Monday, May 08, 2006

The Day After...Tomorrow

Sunday was a lazy, lazy day, with lots of sitting around in jammies, reading the paper:






Yes, I was reconstituted as a frog. Yes, I sit that way all the time. Yes, I'm weird.

There was a big nap involved in my afternoon, but in the evening we watched Rent. Now, since I had never seen the musical to begin with (I know, I know, it's almost sacrilege, but true), I was pretty much in for a treat. What I didn't know is that it would inspire a new song! Yay!

Where does your love go
When love dies
Is it in a place
I just can't find
Who can fill the vacancy
That's left behind
Where does your love go
When your love dies

Who will take the blame
Now that you have gone
Find another way
To carry on
How many sleepless nights will pass
Another dawn
Where does your love go
When your love's gone

Another beer, another cigarette
I'm trying to forget
What once was real; a disappearing act
Our fiction was a fact
That I believed
I was deceived
How was I to know you wouldn't stay with me
Forever

How do you let go of what's
In the past
Can you live each moment
as if the last
Who will keep the memories
From fading fast
Where does your love go
When your love's past

Where does your love go
When it's reached the end
Is it in some place
We can't comprehend
Why can't we go back in time and
Just pretend
That when your love's gone
It's not the end

Another beer, another cigarette
I'm trying to forget
What once was real; a disappearing act
The fiction was our fact
And I believed
I have been so deceived
How was I to know you weren't meant to stay
Forever

*and probably some sort of reprise/ending/thingy - don't have piano here, so working this all out in my head.

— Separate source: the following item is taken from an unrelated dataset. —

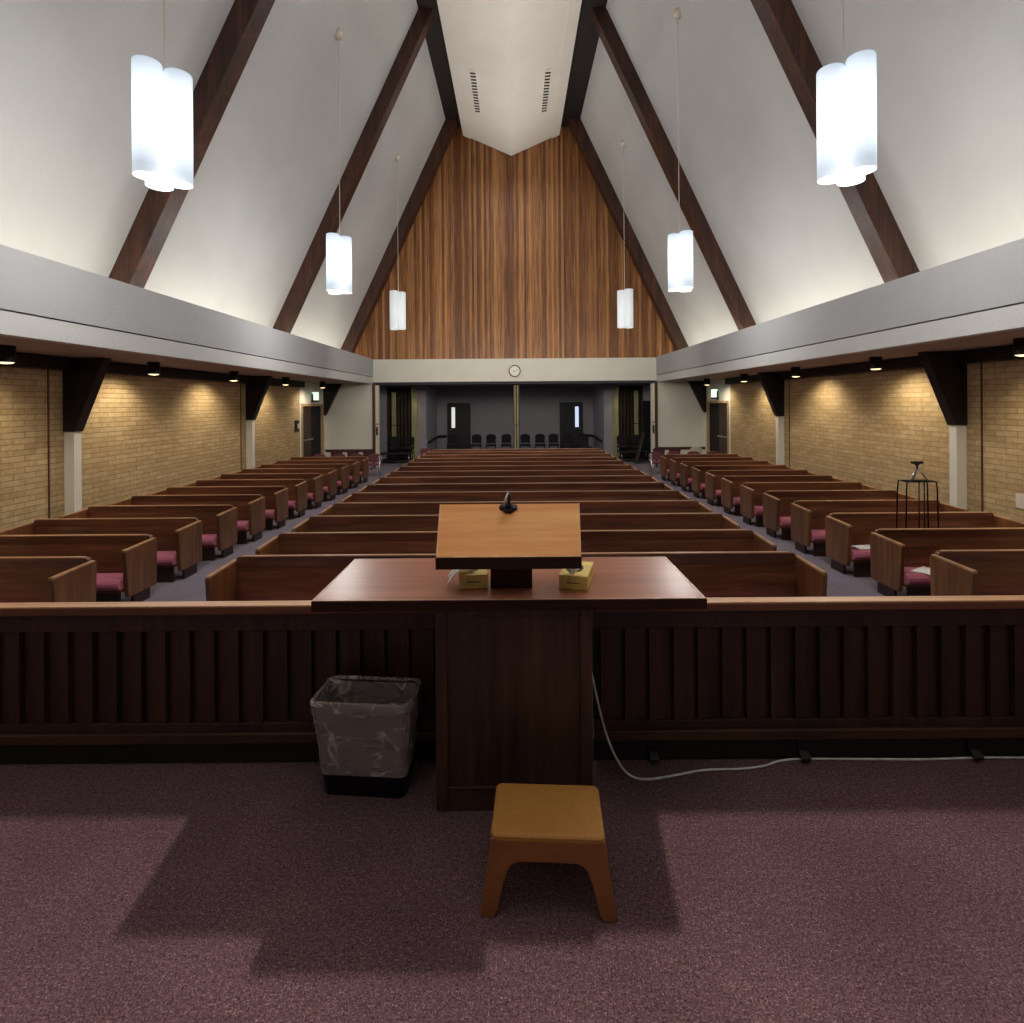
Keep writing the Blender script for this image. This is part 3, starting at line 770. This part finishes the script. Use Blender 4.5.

The inspiration came from [SPOILER ALERT: if you haven't seen RENT or La Boheme or Moulin Rouge or any other number of permutations of this story line, stop reading this post NOW!] the sequence where Angel dies and Collins is left behind, alone. I just thought it was a really powerful idea: what happens to your feelings/emotions when the object of them is gone. It doesn't necessarily have to apply to death, but that's at least where this particular POV came from.

This is only the first pass at these lyrics, by the way. I'm sure I'll post this and then look at it in two days and scream my bloody head off.

1 What'd you say?

Blogger Unknown said...

That last part of the song is my favorite bit. "The fiction was our fact." I know I'm bound to say it, but it's Costellian in its simple irony. This song is going to be a slow, nagging burn and I can't wait to hear it.